By the end of 1986, analysts estimate, Pacific Lighting's subsidiaries--other than Southern California Gas--will contribute about 40% of profits.

Levitin said he narrowed his search for a merger partner to five industries and hired consultants to evaluate their growth potential and their "fit" with Pacific Lighting. The analysts looked at publishing, cable television, financial services, construction and drug retailing.

By late last year, the strategy team had eliminated financial services and construction as too close to interests that Pacific Lighting already owned and too vulnerable to swings in interest rates and fluctuations in the broader economy. Earlier this year, they ruled out potential publishing and cable-TV deals as too expensive.

That left drugstores, Levitin said, and Pacific Lighting began evaluating firms in that field, quickly settling on Thrifty because of its impressive growth record and its local base.

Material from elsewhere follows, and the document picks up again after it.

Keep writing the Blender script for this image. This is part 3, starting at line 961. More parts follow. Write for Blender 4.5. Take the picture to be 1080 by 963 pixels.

"Being local was important but not a requirement," he said. "If you're going into a business that's completely different, you don't want to go to a geographical area you don't know. We feel it (Thrifty) is a natural fit because we're both serving the same communities."

20% Dilution of Earnings

Levitin said the seemingly incongruous combination makes sense in today's market. "The economy is so uncertain, and technology is changing so fast, you have to be diversified to weather unexpected adversities. In the long term, diversification creates a stronger, healthier, more rounded company."

Analysts generally agreed, although they said the purchase would cause as much as a 20% dilution in Pacific Lighting's per-share earnings for the next year or two.

"I think it offers Pacific Lighting finally an opportunity in a counter-cyclical business and offsets the cyclical nature of the energy-related and land development business," said Sarah A. Stack, who follows both companies for the Los Angeles investment house of Bateman Eichler, Hill Richards. "For the individual investor, Pacific Lighting will only be improved. It will help stabilize their earnings and help reinforce their dividend."

Analyst M. Craig Schwerdt of Morgan, Olmstead, Kennedy & Gardner, another Los Angeles brokerage, said the key question raised by the deal is whether Pacific Lighting can earn more by investing in drugstores than it can as a regulated utility, where rates of return are set by state regulators.

Utility managers tend to be conservative, Schwerdt noted, "playing by the rule book as laid out by the regulatory commission. Outside the utility arena, they have no scapegoat to hide behind" if performance does not meet investor expectations.

"What shareholders will look at is, 'Did he (Pacific Lighting's Chairman Miller) beat the utility rate of return?' That will be the turning point," Schwerdt said.